_Information given_
§
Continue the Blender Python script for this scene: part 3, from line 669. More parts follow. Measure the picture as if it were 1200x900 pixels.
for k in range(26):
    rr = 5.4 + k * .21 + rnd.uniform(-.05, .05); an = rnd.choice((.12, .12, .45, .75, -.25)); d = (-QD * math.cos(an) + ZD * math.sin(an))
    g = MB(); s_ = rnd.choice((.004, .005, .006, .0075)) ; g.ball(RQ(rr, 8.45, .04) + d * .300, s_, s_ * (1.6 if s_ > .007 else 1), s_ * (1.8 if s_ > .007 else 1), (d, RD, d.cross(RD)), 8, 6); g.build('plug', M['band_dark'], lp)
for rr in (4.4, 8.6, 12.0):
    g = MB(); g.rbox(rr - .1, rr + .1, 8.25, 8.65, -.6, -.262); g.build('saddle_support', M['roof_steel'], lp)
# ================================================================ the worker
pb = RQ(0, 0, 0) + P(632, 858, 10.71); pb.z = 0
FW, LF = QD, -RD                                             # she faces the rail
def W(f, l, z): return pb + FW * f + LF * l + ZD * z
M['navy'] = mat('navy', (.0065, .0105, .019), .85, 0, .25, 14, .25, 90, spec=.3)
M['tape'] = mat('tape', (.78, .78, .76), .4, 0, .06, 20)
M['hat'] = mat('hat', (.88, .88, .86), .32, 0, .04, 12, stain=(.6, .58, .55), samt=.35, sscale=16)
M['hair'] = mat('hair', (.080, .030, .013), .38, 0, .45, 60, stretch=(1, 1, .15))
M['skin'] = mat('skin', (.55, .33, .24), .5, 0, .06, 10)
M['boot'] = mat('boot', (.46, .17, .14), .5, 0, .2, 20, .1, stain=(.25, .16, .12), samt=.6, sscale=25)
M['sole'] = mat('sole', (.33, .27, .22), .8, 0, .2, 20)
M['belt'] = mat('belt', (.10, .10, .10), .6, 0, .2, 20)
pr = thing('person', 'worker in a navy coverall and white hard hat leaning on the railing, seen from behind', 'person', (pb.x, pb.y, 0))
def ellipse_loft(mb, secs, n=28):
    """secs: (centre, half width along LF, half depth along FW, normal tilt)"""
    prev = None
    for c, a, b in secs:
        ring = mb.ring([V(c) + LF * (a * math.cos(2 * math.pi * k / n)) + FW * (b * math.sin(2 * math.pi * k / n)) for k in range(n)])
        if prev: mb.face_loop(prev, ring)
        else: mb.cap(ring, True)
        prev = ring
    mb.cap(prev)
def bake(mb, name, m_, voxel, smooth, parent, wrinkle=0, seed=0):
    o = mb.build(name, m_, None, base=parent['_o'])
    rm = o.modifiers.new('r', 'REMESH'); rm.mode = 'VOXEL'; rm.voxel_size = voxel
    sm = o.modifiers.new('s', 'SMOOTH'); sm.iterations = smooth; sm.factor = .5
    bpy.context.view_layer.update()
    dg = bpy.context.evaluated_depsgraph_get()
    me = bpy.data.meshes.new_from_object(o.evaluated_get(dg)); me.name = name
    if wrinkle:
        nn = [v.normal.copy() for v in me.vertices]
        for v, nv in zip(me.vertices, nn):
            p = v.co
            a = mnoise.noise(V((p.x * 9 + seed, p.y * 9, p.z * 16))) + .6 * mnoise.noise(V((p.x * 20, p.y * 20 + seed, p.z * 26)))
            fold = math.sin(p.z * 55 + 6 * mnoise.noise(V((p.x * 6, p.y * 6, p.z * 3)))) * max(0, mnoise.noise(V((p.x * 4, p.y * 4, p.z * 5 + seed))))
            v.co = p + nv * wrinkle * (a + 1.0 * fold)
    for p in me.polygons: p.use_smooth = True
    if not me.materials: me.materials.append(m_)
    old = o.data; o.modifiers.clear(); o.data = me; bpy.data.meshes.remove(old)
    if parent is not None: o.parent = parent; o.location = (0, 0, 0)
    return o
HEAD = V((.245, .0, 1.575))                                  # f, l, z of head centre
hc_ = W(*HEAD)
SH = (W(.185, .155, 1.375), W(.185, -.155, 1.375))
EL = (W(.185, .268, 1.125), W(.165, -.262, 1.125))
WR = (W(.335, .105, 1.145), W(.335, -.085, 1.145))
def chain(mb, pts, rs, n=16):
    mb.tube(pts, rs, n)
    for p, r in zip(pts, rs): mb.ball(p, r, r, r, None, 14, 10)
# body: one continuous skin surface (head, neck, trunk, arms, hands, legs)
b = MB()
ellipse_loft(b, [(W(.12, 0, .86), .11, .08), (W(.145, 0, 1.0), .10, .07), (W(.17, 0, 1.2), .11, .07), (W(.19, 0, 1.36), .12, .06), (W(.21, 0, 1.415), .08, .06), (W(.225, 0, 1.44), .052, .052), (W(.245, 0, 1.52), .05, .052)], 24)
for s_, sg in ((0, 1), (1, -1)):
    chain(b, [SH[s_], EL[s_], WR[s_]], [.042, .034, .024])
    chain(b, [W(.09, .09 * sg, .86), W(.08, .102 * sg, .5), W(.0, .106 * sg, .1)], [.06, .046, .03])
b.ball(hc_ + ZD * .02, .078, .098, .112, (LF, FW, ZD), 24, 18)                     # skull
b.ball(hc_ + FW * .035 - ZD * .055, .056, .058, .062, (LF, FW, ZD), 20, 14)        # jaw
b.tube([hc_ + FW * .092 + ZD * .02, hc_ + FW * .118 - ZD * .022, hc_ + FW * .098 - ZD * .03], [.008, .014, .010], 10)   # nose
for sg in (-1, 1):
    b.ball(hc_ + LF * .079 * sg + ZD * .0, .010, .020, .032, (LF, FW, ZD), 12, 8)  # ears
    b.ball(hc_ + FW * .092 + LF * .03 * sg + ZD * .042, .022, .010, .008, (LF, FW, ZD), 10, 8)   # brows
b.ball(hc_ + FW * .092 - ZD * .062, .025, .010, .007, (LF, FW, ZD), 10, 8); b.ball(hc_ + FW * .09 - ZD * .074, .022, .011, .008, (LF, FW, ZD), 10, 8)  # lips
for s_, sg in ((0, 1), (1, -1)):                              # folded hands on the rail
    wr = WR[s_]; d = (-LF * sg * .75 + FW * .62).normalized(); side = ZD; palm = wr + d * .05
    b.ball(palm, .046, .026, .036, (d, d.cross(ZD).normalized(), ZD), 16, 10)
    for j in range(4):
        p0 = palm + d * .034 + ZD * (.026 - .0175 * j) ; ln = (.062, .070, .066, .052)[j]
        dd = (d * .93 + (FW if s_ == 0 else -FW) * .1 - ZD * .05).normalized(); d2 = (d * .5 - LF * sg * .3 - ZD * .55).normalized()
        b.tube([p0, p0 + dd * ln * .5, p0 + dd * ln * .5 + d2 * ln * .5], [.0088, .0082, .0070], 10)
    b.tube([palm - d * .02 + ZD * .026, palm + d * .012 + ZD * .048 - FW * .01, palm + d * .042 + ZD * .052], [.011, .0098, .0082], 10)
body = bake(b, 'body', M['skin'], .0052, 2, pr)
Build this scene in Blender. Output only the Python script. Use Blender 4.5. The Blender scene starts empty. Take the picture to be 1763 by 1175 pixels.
§
From the records above, extract every line exactly as it stands.

Continue the Blender Python script for this scene: part 3, from line 669. More parts follow. Measure the picture as if it were 1200x900 pixels.
for k in range(26):
    rr = 5.4 + k * .21 + rnd.uniform(-.05, .05); an = rnd.choice((.12, .12, .45, .75, -.25)); d = (-QD * math.cos(an) + ZD * math.sin(an))
    g = MB(); s_ = rnd.choice((.004, .005, .006, .0075)) ; g.ball(RQ(rr, 8.45, .04) + d * .300, s_, s_ * (1.6 if s_ > .007 else 1), s_ * (1.8 if s_ > .007 else 1), (d, RD, d.cross(RD)), 8, 6); g.build('plug', M['band_dark'], lp)
for rr in (4.4, 8.6, 12.0):
    g = MB(); g.rbox(rr - .1, rr + .1, 8.25, 8.65, -.6, -.262); g.build('saddle_support', M['roof_steel'], lp)
# ================================================================ the worker
pb = RQ(0, 0, 0) + P(632, 858, 10.71); pb.z = 0
FW, LF = QD, -RD                                             # she faces the rail
def W(f, l, z): return pb + FW * f + LF * l + ZD * z
M['navy'] = mat('navy', (.0065, .0105, .019), .85, 0, .25, 14, .25, 90, spec=.3)
M['tape'] = mat('tape', (.78, .78, .76), .4, 0, .06, 20)
M['hat'] = mat('hat', (.88, .88, .86), .32, 0, .04, 12, stain=(.6, .58, .55), samt=.35, sscale=16)
M['hair'] = mat('hair', (.080, .030, .013), .38, 0, .45, 60, stretch=(1, 1, .15))
M['skin'] = mat('skin', (.55, .33, .24), .5, 0, .06, 10)
M['boot'] = mat('boot', (.46, .17, .14), .5, 0, .2, 20, .1, stain=(.25, .16, .12), samt=.6, sscale=25)
M['sole'] = mat('sole', (.33, .27, .22), .8, 0, .2, 20)
M['belt'] = mat('belt', (.10, .10, .10), .6, 0, .2, 20)
pr = thing('person', 'worker in a navy coverall and white hard hat leaning on the railing, seen from behind', 'person', (pb.x, pb.y, 0))
def ellipse_loft(mb, secs, n=28):
    """secs: (centre, half width along LF, half depth along FW, normal tilt)"""
    prev = None
    for c, a, b in secs:
        ring = mb.ring([V(c) + LF * (a * math.cos(2 * math.pi * k / n)) + FW * (b * math.sin(2 * math.pi * k / n)) for k in range(n)])
        if prev: mb.face_loop(prev, ring)
        else: mb.cap(ring, True)
        prev = ring
    mb.cap(prev)
def bake(mb, name, m_, voxel, smooth, parent, wrinkle=0, seed=0):
    o = mb.build(name, m_, None, base=parent['_o'])
    rm = o.modifiers.new('r', 'REMESH'); rm.mode = 'VOXEL'; rm.voxel_size = voxel
    sm = o.modifiers.new('s', 'SMOOTH'); sm.iterations = smooth; sm.factor = .5
    bpy.context.view_layer.update()
    dg = bpy.context.evaluated_depsgraph_get()
    me = bpy.data.meshes.new_from_object(o.evaluated_get(dg)); me.name = name
    if wrinkle:
        nn = [v.normal.copy() for v in me.vertices]
        for v, nv in zip(me.vertices, nn):
            p = v.co
            a = mnoise.noise(V((p.x * 9 + seed, p.y * 9, p.z * 16))) + .6 * mnoise.noise(V((p.x * 20, p.y * 20 + seed, p.z * 26)))
            fold = math.sin(p.z * 55 + 6 * mnoise.noise(V((p.x * 6, p.y * 6, p.z * 3)))) * max(0, mnoise.noise(V((p.x * 4, p.y * 4, p.z * 5 + seed))))
            v.co = p + nv * wrinkle * (a + 1.0 * fold)
    for p in me.polygons: p.use_smooth = True
    if not me.materials: me.materials.append(m_)
    old = o.data; o.modifiers.clear(); o.data = me; bpy.data.meshes.remove(old)
    if parent is not None: o.parent = parent; o.location = (0, 0, 0)
    return o
HEAD = V((.245, .0, 1.575))                                  # f, l, z of head centre
hc_ = W(*HEAD)
SH = (W(.185, .155, 1.375), W(.185, -.155, 1.375))
EL = (W(.185, .268, 1.125), W(.165, -.262, 1.125))
WR = (W(.335, .105, 1.145), W(.335, -.085, 1.145))
def chain(mb, pts, rs, n=16):
    mb.tube(pts, rs, n)
    for p, r in zip(pts, rs): mb.ball(p, r, r, r, None, 14, 10)
# body: one continuous skin surface (head, neck, trunk, arms, hands, legs)
b = MB()
ellipse_loft(b, [(W(.12, 0, .86), .11, .08), (W(.145, 0, 1.0), .10, .07), (W(.17, 0, 1.2), .11, .07), (W(.19, 0, 1.36), .12, .06), (W(.21, 0, 1.415), .08, .06), (W(.225, 0, 1.44), .052, .052), (W(.245, 0, 1.52), .05, .052)], 24)
for s_, sg in ((0, 1), (1, -1)):
    chain(b, [SH[s_], EL[s_], WR[s_]], [.042, .034, .024])
    chain(b, [W(.09, .09 * sg, .86), W(.08, .102 * sg, .5), W(.0, .106 * sg, .1)], [.06, .046, .03])
b.ball(hc_ + ZD * .02, .078, .098, .112, (LF, FW, ZD), 24, 18)                     # skull
b.ball(hc_ + FW * .035 - ZD * .055, .056, .058, .062, (LF, FW, ZD), 20, 14)        # jaw
b.tube([hc_ + FW * .092 + ZD * .02, hc_ + FW * .118 - ZD * .022, hc_ + FW * .098 - ZD * .03], [.008, .014, .010], 10)   # nose
for sg in (-1, 1):
    b.ball(hc_ + LF * .079 * sg + ZD * .0, .010, .020, .032, (LF, FW, ZD), 12, 8)  # ears
    b.ball(hc_ + FW * .092 + LF * .03 * sg + ZD * .042, .022, .010, .008, (LF, FW, ZD), 10, 8)   # brows
b.ball(hc_ + FW * .092 - ZD * .062, .025, .010, .007, (LF, FW, ZD), 10, 8); b.ball(hc_ + FW * .09 - ZD * .074, .022, .011, .008, (LF, FW, ZD), 10, 8)  # lips
for s_, sg in ((0, 1), (1, -1)):                              # folded hands on the rail
    wr = WR[s_]; d = (-LF * sg * .75 + FW * .62).normalized(); side = ZD; palm = wr + d * .05
    b.ball(palm, .046, .026, .036, (d, d.cross(ZD).normalized(), ZD), 16, 10)
    for j in range(4):
        p0 = palm + d * .034 + ZD * (.026 - .0175 * j) ; ln = (.062, .070, .066, .052)[j]
        dd = (d * .93 + (FW if s_ == 0 else -FW) * .1 - ZD * .05).normalized(); d2 = (d * .5 - LF * sg * .3 - ZD * .55).normalized()
        b.tube([p0, p0 + dd * ln * .5, p0 + dd * ln * .5 + d2 * ln * .5], [.0088, .0082, .0070], 10)
    b.tube([palm - d * .02 + ZD * .026, palm + d * .012 + ZD * .048 - FW * .01, palm + d * .042 + ZD * .052], [.011, .0098, .0082], 10)
body = bake(b, 'body', M['skin'], .0052, 2, pr)
Build this scene in Blender. Output only the Python script. Use Blender 4.5. The Blender scene starts empty. Take the picture to be 1763 by 1175 pixels.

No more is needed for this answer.